I agree with most of that, if not all, but 'folmaldehyde' is better than aspic in this context - the latter is culinary, the former is scientific! I'm not being disparaging here, BTW (Folk is, after all, my Mother) just aware of the inexactitudes of Folk as an academic displine; Folklore likewise. Did I read once that Percy Grainger had his doubts about modes? Or was that someone else? Can't even remember where I read it now...

Liked the Magma clip. I still have that soundtrack here somewhere.

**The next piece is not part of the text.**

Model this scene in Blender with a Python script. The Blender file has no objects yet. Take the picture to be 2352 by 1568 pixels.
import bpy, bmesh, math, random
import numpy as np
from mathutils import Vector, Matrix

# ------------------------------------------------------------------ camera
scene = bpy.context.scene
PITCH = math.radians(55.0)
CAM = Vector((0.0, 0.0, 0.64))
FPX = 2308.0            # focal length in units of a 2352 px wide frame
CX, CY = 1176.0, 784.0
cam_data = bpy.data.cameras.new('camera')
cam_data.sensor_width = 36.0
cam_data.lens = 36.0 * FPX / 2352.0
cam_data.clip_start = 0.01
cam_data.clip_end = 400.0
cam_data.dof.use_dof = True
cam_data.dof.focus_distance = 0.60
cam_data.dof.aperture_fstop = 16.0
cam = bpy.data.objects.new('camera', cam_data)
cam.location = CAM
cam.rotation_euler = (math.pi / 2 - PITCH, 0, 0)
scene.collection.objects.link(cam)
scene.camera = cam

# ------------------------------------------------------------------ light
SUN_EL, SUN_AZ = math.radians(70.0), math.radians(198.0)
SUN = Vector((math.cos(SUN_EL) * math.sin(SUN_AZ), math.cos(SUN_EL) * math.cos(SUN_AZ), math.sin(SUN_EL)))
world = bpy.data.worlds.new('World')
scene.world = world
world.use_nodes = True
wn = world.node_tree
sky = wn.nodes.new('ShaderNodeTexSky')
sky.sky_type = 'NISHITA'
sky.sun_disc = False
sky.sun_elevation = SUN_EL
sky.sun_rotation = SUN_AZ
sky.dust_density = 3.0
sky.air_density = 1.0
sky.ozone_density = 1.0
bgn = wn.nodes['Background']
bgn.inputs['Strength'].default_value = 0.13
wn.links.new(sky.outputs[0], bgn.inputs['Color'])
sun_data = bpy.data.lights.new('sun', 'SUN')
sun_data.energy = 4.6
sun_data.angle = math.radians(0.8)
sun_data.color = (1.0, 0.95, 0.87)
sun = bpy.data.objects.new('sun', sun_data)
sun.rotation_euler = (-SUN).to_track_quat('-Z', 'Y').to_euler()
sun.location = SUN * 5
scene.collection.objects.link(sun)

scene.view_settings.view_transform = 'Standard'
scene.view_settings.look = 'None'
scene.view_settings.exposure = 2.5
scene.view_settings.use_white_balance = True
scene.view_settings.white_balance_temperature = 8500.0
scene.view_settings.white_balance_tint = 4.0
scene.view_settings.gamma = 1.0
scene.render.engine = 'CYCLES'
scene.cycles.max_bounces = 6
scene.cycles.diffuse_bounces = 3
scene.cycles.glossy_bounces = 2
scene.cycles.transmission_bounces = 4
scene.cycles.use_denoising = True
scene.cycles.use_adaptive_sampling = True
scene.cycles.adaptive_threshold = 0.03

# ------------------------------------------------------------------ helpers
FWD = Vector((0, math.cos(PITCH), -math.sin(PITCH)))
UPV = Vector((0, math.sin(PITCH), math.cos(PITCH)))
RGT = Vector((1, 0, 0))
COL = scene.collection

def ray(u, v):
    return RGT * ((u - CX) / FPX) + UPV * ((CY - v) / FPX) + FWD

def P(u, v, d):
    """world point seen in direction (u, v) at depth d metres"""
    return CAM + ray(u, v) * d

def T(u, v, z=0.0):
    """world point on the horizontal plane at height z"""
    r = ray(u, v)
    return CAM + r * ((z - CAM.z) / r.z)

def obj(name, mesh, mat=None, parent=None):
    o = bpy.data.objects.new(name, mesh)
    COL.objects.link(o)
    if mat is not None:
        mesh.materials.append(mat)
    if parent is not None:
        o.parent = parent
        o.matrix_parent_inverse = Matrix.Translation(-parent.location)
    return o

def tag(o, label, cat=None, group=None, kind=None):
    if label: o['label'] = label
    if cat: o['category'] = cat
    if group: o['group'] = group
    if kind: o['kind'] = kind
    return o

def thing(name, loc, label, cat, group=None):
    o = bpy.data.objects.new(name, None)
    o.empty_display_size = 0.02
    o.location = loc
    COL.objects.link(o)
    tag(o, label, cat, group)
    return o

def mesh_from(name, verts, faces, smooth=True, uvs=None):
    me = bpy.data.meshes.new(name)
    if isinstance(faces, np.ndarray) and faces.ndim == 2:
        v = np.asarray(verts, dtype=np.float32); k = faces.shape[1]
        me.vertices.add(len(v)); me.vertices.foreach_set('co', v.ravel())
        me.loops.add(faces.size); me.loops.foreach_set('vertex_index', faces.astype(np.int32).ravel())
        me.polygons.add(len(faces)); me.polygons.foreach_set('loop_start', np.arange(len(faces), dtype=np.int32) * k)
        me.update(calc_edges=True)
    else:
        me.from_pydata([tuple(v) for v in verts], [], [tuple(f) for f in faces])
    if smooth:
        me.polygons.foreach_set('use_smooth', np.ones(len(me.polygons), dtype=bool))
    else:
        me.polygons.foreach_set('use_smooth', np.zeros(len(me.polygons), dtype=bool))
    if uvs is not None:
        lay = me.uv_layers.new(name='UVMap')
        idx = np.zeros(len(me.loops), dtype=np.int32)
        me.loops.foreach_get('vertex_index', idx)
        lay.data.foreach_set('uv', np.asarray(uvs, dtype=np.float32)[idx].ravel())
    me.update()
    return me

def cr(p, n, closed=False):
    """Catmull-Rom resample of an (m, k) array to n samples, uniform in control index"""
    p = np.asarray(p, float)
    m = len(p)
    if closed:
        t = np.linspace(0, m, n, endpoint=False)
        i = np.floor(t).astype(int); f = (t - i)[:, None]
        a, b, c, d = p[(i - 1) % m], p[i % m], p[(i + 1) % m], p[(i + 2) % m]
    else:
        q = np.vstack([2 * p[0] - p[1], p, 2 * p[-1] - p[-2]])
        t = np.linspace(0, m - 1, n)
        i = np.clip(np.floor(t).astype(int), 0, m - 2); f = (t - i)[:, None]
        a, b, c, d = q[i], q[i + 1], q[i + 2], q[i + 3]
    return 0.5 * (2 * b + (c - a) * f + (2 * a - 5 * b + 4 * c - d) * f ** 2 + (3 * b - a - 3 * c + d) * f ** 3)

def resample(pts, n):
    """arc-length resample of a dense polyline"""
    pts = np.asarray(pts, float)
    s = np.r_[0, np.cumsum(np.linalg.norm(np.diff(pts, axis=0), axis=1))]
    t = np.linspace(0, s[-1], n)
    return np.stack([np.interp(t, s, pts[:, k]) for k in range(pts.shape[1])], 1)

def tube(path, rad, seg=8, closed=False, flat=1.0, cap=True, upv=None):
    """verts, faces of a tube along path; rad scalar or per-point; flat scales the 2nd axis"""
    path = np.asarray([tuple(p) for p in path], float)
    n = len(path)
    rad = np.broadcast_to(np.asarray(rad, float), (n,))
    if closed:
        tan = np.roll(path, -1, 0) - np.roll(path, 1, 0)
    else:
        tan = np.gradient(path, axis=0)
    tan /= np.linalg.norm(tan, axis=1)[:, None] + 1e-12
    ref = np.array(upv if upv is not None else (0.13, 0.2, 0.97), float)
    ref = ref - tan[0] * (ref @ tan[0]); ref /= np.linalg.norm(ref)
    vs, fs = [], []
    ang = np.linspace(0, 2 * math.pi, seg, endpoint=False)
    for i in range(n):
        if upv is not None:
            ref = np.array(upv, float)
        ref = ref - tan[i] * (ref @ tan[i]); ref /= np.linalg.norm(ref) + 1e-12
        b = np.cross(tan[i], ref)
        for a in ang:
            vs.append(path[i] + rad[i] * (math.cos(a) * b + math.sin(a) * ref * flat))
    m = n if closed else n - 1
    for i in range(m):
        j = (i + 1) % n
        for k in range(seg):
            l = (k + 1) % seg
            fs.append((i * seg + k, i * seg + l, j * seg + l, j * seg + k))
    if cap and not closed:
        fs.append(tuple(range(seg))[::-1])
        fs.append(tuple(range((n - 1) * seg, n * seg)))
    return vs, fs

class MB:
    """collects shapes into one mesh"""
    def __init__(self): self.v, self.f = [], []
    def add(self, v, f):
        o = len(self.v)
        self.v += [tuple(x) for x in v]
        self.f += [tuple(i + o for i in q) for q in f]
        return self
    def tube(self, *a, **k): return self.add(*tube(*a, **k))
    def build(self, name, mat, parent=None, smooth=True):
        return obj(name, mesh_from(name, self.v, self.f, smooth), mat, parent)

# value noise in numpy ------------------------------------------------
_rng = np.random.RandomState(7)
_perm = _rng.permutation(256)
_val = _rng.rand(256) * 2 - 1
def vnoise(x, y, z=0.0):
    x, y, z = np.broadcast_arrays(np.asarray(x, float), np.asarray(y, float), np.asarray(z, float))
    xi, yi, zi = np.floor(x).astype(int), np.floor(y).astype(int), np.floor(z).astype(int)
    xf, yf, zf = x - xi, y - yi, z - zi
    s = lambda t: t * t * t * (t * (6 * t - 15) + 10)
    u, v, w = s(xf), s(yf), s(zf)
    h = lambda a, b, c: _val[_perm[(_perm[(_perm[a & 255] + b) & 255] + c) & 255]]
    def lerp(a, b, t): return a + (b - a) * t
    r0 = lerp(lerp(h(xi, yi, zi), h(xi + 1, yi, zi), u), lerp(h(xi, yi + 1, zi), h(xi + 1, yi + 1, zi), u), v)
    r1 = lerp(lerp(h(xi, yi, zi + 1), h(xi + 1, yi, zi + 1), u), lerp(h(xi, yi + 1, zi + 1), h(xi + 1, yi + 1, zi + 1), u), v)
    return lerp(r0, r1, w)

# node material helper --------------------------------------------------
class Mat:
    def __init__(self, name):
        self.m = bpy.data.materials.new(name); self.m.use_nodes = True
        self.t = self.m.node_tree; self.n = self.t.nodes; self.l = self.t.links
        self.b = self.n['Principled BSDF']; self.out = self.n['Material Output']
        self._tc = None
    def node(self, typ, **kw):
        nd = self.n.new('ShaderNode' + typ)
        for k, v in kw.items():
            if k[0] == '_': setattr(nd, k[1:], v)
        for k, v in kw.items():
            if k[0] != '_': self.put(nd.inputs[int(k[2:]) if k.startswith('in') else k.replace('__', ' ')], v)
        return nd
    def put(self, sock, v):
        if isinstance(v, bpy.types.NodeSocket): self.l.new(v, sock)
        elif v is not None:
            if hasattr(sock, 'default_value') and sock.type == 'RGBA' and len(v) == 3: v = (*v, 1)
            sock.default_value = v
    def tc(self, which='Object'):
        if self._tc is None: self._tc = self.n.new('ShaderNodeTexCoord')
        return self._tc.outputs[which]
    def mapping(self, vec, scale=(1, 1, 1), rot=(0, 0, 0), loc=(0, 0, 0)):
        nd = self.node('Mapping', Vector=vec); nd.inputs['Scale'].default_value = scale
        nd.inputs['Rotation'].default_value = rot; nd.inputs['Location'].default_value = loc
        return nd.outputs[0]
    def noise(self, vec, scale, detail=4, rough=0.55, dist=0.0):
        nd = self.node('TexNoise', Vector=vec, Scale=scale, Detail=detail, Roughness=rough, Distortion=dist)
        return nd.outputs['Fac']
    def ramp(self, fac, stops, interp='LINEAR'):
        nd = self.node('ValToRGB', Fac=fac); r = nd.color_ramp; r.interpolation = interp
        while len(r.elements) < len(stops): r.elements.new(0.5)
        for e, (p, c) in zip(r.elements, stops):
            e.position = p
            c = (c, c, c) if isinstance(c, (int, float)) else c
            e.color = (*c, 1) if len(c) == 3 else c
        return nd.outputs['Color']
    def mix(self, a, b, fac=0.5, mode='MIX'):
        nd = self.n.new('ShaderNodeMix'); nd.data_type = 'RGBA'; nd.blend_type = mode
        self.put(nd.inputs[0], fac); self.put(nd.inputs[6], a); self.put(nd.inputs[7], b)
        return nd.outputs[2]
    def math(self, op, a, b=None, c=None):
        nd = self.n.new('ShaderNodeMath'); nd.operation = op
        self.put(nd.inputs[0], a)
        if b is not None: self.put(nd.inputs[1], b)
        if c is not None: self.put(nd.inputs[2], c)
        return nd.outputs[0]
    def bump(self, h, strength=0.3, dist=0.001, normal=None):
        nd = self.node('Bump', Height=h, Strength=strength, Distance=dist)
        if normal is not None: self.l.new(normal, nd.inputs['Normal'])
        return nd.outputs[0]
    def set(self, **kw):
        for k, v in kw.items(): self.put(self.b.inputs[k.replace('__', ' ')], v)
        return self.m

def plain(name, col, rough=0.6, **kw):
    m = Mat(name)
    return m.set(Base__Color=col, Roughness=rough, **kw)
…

In my youth I was a great fan of medieval films - Polanski's Macbeth, the Seventh Seal, Monty Python and the Holy Grail et al - but all we ever had of Tristan et Iseult was the tantalising shot on the back cover of the soundtrack album around which to imagine what an amazing film it just had to be. With a soundtrack like that (Vander's finest work?) how could it be anything but? Then YouTube comes along and you get the truth of it! I think they blew the budget on the helmets... then used a cut up studio demo of Wurdah Itah as the soundtrack. I had the demo session once in its glorious lo-fi totality but I can't find it right now. It has echoes in Theusz Hamtaahk - my favourite version of which was broadcast by the BBC in 1974; towards the end (after an unrelenting 30 minute onslaught) is a sublime sequence in which you can hear Vander quoting Minnie Riperton's iconic Loving You clear as day... However, the session was recorded in March 1974; Ripperton's Perfect Angel album wasn't released until the June - so, something going on there, not sure what: blame it on the Zeitgeist, especially as the following year Vander would begin toying with the disco / soul elements that came to - er - define their late 70s / 80s work.